Given material →
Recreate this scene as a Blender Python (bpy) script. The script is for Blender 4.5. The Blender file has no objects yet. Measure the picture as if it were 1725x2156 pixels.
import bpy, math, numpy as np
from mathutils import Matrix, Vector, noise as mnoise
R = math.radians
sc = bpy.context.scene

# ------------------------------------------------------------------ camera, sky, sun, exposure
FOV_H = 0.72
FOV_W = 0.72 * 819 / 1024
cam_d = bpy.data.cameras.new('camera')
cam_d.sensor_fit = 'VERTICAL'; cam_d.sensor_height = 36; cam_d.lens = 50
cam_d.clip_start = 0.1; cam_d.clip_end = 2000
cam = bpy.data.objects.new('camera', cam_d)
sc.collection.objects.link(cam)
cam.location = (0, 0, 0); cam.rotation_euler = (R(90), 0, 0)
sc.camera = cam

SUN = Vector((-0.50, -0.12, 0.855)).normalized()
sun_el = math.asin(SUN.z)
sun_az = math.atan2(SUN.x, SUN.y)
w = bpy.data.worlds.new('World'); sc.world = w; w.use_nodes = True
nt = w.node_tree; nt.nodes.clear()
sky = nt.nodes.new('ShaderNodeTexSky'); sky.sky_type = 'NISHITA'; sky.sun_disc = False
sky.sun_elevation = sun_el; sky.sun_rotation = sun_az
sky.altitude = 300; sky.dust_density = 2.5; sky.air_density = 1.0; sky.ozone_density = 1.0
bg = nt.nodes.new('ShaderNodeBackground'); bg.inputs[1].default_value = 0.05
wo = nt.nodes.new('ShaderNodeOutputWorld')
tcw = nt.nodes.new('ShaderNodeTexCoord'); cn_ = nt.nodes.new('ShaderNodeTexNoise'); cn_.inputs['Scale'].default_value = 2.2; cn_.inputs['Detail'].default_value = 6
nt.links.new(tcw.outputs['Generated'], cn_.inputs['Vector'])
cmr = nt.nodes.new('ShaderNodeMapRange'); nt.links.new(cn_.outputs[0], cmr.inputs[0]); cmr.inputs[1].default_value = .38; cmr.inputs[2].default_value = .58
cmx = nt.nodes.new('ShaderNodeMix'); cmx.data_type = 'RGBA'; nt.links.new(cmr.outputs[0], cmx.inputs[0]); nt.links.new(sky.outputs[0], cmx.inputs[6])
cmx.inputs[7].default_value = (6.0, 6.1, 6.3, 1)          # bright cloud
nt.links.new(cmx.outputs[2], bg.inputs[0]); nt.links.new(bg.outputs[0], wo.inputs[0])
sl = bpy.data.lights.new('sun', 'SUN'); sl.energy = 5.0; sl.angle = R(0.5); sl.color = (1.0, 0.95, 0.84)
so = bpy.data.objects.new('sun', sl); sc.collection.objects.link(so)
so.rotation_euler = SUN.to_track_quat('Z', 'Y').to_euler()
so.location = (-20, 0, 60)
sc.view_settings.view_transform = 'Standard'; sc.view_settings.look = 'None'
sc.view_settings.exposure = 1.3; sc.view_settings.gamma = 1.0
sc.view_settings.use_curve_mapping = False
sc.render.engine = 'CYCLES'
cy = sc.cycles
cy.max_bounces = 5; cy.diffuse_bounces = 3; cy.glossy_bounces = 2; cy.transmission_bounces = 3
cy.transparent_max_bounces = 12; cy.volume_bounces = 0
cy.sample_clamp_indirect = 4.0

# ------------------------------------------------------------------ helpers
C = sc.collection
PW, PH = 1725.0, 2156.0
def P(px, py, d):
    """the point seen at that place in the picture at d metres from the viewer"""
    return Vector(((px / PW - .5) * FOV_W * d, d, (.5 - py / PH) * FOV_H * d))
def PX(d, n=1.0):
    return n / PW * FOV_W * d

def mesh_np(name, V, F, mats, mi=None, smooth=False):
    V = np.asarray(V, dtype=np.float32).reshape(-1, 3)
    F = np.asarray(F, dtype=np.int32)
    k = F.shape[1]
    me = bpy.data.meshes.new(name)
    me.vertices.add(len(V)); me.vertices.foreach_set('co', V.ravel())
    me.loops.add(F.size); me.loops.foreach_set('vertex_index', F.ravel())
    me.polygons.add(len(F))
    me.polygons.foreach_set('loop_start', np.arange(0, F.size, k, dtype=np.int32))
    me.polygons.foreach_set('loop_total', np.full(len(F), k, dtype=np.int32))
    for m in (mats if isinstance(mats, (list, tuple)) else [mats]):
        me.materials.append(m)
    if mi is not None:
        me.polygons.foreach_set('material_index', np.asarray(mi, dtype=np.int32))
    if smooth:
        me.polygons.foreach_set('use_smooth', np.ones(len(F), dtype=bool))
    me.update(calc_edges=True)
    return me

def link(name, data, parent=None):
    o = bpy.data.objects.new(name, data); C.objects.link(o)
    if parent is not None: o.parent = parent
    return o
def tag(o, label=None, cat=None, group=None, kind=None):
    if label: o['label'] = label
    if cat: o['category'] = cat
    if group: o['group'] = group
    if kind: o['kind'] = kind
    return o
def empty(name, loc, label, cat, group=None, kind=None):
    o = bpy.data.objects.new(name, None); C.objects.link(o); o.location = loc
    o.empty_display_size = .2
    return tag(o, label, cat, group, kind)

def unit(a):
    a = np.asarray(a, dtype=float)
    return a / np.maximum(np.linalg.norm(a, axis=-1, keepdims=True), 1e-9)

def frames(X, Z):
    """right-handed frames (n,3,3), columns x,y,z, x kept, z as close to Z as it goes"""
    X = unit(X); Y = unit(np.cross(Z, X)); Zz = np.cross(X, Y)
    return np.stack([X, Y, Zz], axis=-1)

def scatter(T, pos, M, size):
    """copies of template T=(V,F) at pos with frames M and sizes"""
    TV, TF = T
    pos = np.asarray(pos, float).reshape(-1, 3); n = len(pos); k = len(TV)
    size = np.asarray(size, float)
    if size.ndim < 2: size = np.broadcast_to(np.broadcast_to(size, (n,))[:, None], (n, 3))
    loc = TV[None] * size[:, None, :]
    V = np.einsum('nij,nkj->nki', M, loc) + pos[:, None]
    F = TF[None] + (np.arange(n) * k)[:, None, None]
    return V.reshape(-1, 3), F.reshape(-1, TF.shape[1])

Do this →
Search the data above for the string "picture" and copy each line that has it.

Answer below →
Recreate this scene as a Blender Python (bpy) script. The script is for Blender 4.5. The Blender file has no objects yet. Measure the picture as if it were 1725x2156 pixels.
    """the point seen at that place in the picture at d metres from the viewer"""